## Instructions to follow
Retype the listing that follows, exactly as written.

--*--

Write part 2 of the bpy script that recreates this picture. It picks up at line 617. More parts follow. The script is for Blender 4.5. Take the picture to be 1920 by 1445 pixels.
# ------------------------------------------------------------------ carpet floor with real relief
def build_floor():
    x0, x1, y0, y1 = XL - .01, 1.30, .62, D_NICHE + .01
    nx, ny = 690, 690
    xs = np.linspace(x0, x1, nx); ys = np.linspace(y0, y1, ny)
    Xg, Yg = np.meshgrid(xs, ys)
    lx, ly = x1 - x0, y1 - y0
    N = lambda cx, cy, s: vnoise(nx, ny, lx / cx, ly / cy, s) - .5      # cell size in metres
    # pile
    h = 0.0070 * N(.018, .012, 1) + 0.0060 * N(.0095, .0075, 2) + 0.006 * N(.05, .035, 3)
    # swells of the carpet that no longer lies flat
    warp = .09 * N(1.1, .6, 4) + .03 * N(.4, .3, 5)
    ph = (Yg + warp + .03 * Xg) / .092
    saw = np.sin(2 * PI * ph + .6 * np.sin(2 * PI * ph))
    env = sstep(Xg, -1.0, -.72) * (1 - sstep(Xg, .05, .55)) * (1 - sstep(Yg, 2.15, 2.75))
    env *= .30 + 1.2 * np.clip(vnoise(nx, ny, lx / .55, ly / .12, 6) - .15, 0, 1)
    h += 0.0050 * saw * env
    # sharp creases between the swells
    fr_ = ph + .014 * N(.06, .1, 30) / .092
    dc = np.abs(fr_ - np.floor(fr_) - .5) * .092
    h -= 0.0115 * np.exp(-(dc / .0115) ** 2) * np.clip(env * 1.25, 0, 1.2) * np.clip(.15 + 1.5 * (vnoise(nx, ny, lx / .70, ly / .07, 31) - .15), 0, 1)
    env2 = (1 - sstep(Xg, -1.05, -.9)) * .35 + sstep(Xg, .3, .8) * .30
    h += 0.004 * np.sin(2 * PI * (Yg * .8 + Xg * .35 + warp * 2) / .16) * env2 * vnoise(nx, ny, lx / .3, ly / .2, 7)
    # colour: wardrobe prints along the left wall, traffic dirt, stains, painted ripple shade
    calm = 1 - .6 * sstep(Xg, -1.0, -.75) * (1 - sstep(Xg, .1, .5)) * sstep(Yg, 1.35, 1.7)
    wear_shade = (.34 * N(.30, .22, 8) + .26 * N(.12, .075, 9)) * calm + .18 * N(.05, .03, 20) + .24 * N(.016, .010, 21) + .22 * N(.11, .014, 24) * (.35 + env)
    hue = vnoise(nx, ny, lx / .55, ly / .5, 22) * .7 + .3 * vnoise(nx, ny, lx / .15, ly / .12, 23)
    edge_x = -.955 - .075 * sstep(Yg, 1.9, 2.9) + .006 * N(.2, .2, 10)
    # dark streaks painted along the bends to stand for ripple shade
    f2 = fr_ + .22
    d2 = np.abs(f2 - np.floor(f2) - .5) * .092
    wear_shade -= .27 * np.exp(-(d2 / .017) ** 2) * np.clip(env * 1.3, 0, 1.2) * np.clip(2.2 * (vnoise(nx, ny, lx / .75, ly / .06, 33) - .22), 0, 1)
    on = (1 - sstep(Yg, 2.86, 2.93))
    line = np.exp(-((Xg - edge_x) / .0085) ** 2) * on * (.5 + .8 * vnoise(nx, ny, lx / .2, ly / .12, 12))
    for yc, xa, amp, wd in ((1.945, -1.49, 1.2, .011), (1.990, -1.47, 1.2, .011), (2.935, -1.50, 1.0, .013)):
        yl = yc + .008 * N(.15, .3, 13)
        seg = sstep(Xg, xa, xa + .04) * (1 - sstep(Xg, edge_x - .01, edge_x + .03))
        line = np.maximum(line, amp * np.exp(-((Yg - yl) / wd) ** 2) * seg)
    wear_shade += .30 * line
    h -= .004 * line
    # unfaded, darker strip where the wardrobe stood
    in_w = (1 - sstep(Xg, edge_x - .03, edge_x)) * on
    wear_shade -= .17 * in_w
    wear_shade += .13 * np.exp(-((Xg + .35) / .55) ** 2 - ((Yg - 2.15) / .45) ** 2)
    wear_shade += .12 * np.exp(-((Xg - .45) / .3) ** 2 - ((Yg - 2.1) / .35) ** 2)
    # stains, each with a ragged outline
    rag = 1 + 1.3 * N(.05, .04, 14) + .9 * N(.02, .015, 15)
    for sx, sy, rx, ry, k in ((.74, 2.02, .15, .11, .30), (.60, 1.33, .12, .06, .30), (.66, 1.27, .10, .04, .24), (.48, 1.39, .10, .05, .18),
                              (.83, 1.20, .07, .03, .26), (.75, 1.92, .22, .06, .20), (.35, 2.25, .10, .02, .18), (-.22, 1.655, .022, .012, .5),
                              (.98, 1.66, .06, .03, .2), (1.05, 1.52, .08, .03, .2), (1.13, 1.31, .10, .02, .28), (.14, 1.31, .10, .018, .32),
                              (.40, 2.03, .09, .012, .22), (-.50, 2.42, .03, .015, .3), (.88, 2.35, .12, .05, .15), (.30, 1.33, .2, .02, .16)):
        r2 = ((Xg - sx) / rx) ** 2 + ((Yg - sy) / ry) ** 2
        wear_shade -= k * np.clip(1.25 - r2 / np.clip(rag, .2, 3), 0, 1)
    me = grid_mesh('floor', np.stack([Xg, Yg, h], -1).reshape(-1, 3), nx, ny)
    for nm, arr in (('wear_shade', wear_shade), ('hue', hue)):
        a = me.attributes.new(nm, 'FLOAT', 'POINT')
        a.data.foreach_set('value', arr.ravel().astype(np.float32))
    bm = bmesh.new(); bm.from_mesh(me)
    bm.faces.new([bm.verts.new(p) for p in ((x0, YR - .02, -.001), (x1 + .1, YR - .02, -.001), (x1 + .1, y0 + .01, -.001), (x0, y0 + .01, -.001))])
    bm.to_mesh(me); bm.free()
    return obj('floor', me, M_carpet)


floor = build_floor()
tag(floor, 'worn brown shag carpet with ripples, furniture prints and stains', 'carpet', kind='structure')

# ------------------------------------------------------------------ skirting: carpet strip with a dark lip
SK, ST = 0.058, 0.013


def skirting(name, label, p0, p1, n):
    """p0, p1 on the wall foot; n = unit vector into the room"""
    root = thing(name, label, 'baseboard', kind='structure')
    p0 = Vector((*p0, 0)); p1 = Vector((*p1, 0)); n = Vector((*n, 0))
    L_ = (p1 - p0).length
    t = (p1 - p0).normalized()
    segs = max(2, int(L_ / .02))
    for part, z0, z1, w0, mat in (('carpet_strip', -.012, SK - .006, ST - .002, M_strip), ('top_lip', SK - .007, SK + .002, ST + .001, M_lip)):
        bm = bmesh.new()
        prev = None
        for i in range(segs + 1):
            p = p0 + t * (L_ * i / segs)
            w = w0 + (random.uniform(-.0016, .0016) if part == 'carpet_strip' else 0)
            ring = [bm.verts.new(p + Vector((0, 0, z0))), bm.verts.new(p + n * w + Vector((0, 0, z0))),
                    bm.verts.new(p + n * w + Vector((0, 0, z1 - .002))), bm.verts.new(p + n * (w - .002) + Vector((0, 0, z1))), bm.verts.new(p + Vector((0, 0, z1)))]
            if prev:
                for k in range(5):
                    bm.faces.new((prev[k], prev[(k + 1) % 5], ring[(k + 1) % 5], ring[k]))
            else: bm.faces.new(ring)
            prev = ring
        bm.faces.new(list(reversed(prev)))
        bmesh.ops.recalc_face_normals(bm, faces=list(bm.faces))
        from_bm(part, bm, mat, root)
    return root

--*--

## Finished answer
Write part 2 of the bpy script that recreates this picture. It picks up at line 617. More parts follow. The script is for Blender 4.5. Take the picture to be 1920 by 1445 pixels.
# ------------------------------------------------------------------ carpet floor with real relief
def build_floor():
    x0, x1, y0, y1 = XL - .01, 1.30, .62, D_NICHE + .01
    nx, ny = 690, 690
    xs = np.linspace(x0, x1, nx); ys = np.linspace(y0, y1, ny)
    Xg, Yg = np.meshgrid(xs, ys)
    lx, ly = x1 - x0, y1 - y0
    N = lambda cx, cy, s: vnoise(nx, ny, lx / cx, ly / cy, s) - .5      # cell size in metres
    # pile
    h = 0.0070 * N(.018, .012, 1) + 0.0060 * N(.0095, .0075, 2) + 0.006 * N(.05, .035, 3)
    # swells of the carpet that no longer lies flat
    warp = .09 * N(1.1, .6, 4) + .03 * N(.4, .3, 5)
    ph = (Yg + warp + .03 * Xg) / .092
    saw = np.sin(2 * PI * ph + .6 * np.sin(2 * PI * ph))
    env = sstep(Xg, -1.0, -.72) * (1 - sstep(Xg, .05, .55)) * (1 - sstep(Yg, 2.15, 2.75))
    env *= .30 + 1.2 * np.clip(vnoise(nx, ny, lx / .55, ly / .12, 6) - .15, 0, 1)
    h += 0.0050 * saw * env
    # sharp creases between the swells
    fr_ = ph + .014 * N(.06, .1, 30) / .092
    dc = np.abs(fr_ - np.floor(fr_) - .5) * .092
    h -= 0.0115 * np.exp(-(dc / .0115) ** 2) * np.clip(env * 1.25, 0, 1.2) * np.clip(.15 + 1.5 * (vnoise(nx, ny, lx / .70, ly / .07, 31) - .15), 0, 1)
    env2 = (1 - sstep(Xg, -1.05, -.9)) * .35 + sstep(Xg, .3, .8) * .30
    h += 0.004 * np.sin(2 * PI * (Yg * .8 + Xg * .35 + warp * 2) / .16) * env2 * vnoise(nx, ny, lx / .3, ly / .2, 7)
    # colour: wardrobe prints along the left wall, traffic dirt, stains, painted ripple shade
    calm = 1 - .6 * sstep(Xg, -1.0, -.75) * (1 - sstep(Xg, .1, .5)) * sstep(Yg, 1.35, 1.7)
    wear_shade = (.34 * N(.30, .22, 8) + .26 * N(.12, .075, 9)) * calm + .18 * N(.05, .03, 20) + .24 * N(.016, .010, 21) + .22 * N(.11, .014, 24) * (.35 + env)
    hue = vnoise(nx, ny, lx / .55, ly / .5, 22) * .7 + .3 * vnoise(nx, ny, lx / .15, ly / .12, 23)
    edge_x = -.955 - .075 * sstep(Yg, 1.9, 2.9) + .006 * N(.2, .2, 10)
    # dark streaks painted along the bends to stand for ripple shade
    f2 = fr_ + .22
    d2 = np.abs(f2 - np.floor(f2) - .5) * .092
    wear_shade -= .27 * np.exp(-(d2 / .017) ** 2) * np.clip(env * 1.3, 0, 1.2) * np.clip(2.2 * (vnoise(nx, ny, lx / .75, ly / .06, 33) - .22), 0, 1)
    on = (1 - sstep(Yg, 2.86, 2.93))
    line = np.exp(-((Xg - edge_x) / .0085) ** 2) * on * (.5 + .8 * vnoise(nx, ny, lx / .2, ly / .12, 12))
    for yc, xa, amp, wd in ((1.945, -1.49, 1.2, .011), (1.990, -1.47, 1.2, .011), (2.935, -1.50, 1.0, .013)):
        yl = yc + .008 * N(.15, .3, 13)
        seg = sstep(Xg, xa, xa + .04) * (1 - sstep(Xg, edge_x - .01, edge_x + .03))
        line = np.maximum(line, amp * np.exp(-((Yg - yl) / wd) ** 2) * seg)
    wear_shade += .30 * line
    h -= .004 * line
    # unfaded, darker strip where the wardrobe stood
    in_w = (1 - sstep(Xg, edge_x - .03, edge_x)) * on
    wear_shade -= .17 * in_w
    wear_shade += .13 * np.exp(-((Xg + .35) / .55) ** 2 - ((Yg - 2.15) / .45) ** 2)
    wear_shade += .12 * np.exp(-((Xg - .45) / .3) ** 2 - ((Yg - 2.1) / .35) ** 2)
    # stains, each with a ragged outline
    rag = 1 + 1.3 * N(.05, .04, 14) + .9 * N(.02, .015, 15)
    for sx, sy, rx, ry, k in ((.74, 2.02, .15, .11, .30), (.60, 1.33, .12, .06, .30), (.66, 1.27, .10, .04, .24), (.48, 1.39, .10, .05, .18),
                              (.83, 1.20, .07, .03, .26), (.75, 1.92, .22, .06, .20), (.35, 2.25, .10, .02, .18), (-.22, 1.655, .022, .012, .5),
                              (.98, 1.66, .06, .03, .2), (1.05, 1.52, .08, .03, .2), (1.13, 1.31, .10, .02, .28), (.14, 1.31, .10, .018, .32),
                              (.40, 2.03, .09, .012, .22), (-.50, 2.42, .03, .015, .3), (.88, 2.35, .12, .05, .15), (.30, 1.33, .2, .02, .16)):
        r2 = ((Xg - sx) / rx) ** 2 + ((Yg - sy) / ry) ** 2
        wear_shade -= k * np.clip(1.25 - r2 / np.clip(rag, .2, 3), 0, 1)
    me = grid_mesh('floor', np.stack([Xg, Yg, h], -1).reshape(-1, 3), nx, ny)
    for nm, arr in (('wear_shade', wear_shade), ('hue', hue)):
        a = me.attributes.new(nm, 'FLOAT', 'POINT')
        a.data.foreach_set('value', arr.ravel().astype(np.float32))
    bm = bmesh.new(); bm.from_mesh(me)
    bm.faces.new([bm.verts.new(p) for p in ((x0, YR - .02, -.001), (x1 + .1, YR - .02, -.001), (x1 + .1, y0 + .01, -.001), (x0, y0 + .01, -.001))])
    bm.to_mesh(me); bm.free()
    return obj('floor', me, M_carpet)


floor = build_floor()
tag(floor, 'worn brown shag carpet with ripples, furniture prints and stains', 'carpet', kind='structure')

# ------------------------------------------------------------------ skirting: carpet strip with a dark lip
SK, ST = 0.058, 0.013


def skirting(name, label, p0, p1, n):
    """p0, p1 on the wall foot; n = unit vector into the room"""
    root = thing(name, label, 'baseboard', kind='structure')
    p0 = Vector((*p0, 0)); p1 = Vector((*p1, 0)); n = Vector((*n, 0))
    L_ = (p1 - p0).length
    t = (p1 - p0).normalized()
    segs = max(2, int(L_ / .02))
    for part, z0, z1, w0, mat in (('carpet_strip', -.012, SK - .006, ST - .002, M_strip), ('top_lip', SK - .007, SK + .002, ST + .001, M_lip)):
        bm = bmesh.new()
        prev = None
        for i in range(segs + 1):
            p = p0 + t * (L_ * i / segs)
            w = w0 + (random.uniform(-.0016, .0016) if part == 'carpet_strip' else 0)
            ring = [bm.verts.new(p + Vector((0, 0, z0))), bm.verts.new(p + n * w + Vector((0, 0, z0))),
                    bm.verts.new(p + n * w + Vector((0, 0, z1 - .002))), bm.verts.new(p + n * (w - .002) + Vector((0, 0, z1))), bm.verts.new(p + Vector((0, 0, z1)))]
            if prev:
                for k in range(5):
                    bm.faces.new((prev[k], prev[(k + 1) % 5], ring[(k + 1) % 5], ring[k]))
            else: bm.faces.new(ring)
            prev = ring
        bm.faces.new(list(reversed(prev)))
        bmesh.ops.recalc_face_normals(bm, faces=list(bm.faces))
        from_bm(part, bm, mat, root)
    return root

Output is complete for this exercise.